Campagnes de diffamation contre M. Charfi et R. Ménard

  • Monsieur Mohamed Charfi, ancien président de la LTDH a fait l’objet d’une campagne de calomnies et d’insultes qui s’est prolongée durant plusieurs semaines sur les colonnes d’un journal de caniveau « Achourouq » sous la plume de Ridha Lajhouri en toute impunité et sans pouvoir bénéficier d’un droit de réponse. Le CNLT souligne l’absence d’espace de débat où les idées divergentes peuvent s’exprimer dans le respect de la déontologie et dénonce ces procédés visant à atteindre à l’honneur des démocrates et des opposants par le biais de journaux aux ordres, et assure monsieur Charfi de son entière solidarité.
  • Le journal gouvernemental « La Presse » du 4 février a publié un article diffamatoire contre Robert Ménard, le secrétaire général de « Reporters sans frontières » sous la plume du désinformateur attitré Moncef Gouja, directeur du journal. Cet article est un monument de diffamation, de mesquinerie et de vulgarité. Il faut rappeler que ce journal n’est pas la propriété privée de son directeur où il peut s’offrir toutes les calomnies auxquelles il est accoutumé et qu’il porte ainsi atteinte à l’image du pays.
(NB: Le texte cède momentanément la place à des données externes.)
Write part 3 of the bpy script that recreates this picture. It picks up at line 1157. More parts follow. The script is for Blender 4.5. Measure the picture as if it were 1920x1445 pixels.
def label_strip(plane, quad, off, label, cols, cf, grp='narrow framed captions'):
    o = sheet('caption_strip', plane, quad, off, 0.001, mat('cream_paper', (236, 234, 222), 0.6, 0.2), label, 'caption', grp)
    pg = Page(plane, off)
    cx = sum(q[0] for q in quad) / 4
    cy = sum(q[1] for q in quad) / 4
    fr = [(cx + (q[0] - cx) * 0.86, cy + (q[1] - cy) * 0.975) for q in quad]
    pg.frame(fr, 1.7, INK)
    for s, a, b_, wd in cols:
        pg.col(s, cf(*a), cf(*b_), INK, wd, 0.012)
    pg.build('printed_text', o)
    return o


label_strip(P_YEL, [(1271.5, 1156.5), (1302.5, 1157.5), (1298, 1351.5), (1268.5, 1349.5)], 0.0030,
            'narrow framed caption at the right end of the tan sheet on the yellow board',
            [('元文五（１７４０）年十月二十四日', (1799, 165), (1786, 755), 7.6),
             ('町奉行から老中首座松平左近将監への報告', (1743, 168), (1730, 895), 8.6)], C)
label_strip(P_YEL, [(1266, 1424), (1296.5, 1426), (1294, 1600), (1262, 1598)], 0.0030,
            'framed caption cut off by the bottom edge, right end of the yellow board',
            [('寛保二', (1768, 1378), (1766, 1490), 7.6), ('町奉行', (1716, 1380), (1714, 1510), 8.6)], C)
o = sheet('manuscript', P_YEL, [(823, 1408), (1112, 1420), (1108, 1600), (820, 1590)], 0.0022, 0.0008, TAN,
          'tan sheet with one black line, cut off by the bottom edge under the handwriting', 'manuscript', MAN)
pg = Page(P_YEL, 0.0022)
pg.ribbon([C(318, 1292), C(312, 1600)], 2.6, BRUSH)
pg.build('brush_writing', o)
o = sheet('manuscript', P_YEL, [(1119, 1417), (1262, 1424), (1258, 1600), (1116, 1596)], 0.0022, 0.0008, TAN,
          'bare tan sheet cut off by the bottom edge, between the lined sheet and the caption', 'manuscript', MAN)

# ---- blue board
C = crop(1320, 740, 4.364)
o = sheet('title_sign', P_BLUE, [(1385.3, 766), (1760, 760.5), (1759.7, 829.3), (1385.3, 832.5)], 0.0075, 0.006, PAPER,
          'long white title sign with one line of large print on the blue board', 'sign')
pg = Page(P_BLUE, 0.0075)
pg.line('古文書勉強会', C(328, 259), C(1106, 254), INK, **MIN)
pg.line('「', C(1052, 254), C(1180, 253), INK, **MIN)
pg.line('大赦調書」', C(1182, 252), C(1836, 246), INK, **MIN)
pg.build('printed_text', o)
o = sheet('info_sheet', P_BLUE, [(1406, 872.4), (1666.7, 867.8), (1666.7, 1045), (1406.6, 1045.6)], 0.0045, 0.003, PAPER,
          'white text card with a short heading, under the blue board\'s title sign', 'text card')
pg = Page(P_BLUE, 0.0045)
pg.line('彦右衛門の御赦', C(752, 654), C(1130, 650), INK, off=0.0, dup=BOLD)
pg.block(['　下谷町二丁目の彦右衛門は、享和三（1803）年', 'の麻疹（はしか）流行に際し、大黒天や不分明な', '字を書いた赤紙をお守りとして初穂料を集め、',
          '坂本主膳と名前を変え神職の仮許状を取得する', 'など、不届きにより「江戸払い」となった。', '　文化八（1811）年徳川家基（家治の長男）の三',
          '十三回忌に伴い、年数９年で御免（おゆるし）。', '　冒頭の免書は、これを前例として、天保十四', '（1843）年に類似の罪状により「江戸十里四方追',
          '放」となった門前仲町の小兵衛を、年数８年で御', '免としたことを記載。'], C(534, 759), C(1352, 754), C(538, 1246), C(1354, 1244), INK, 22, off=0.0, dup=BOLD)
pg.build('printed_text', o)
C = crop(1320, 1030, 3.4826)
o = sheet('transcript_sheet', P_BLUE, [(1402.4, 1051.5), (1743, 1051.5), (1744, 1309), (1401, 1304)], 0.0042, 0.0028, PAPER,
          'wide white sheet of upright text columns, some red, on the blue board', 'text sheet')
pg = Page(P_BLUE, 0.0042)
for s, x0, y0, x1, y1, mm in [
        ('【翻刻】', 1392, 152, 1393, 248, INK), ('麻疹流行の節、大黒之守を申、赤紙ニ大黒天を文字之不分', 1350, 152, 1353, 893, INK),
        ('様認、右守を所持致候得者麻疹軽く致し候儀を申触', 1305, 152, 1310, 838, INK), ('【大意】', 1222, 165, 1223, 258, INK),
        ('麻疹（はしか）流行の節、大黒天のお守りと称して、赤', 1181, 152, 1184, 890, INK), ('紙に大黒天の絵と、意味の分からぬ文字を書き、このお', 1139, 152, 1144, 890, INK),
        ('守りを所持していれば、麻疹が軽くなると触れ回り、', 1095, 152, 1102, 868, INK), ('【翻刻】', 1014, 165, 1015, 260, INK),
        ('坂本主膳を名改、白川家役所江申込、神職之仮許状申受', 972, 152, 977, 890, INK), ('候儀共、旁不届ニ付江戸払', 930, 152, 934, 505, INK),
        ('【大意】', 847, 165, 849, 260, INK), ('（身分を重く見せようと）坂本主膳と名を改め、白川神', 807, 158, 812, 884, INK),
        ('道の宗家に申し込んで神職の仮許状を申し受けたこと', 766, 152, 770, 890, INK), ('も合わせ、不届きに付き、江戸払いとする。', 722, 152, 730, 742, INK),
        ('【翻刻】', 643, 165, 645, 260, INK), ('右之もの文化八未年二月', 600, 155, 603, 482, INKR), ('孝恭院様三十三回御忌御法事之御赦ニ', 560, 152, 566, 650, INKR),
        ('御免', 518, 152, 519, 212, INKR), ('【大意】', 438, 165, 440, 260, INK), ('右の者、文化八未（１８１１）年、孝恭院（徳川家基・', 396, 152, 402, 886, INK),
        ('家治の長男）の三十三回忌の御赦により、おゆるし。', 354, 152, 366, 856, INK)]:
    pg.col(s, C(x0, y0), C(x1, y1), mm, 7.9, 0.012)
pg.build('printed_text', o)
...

Le CNLT exige que Moncef gouja réponde de ses actes conformément à la loi et à la déontologie de la profession.

Interdiction de quitter le territoire pour S. Khiari
Le 7 février, la police des frontières a interdit à monsieur Sadri Khiari, membre dirigeant de RAID et membre fondateur du CNLT, de quitter le territoire. Depuis que son passeport lui a été restitué en juin dernier, suite à une grève de la faim qu’il avait entamée, c’est la quatrième fois que Sadri Khiari fait l’objet d’une telle mesure abusive qui n’a aucune base judiciaire. Le CNLT exige des autorités qu’il soit mis fin à cet abus de pouvoir et que monsieur Khiari puisse jouir de sa liberté de circulation.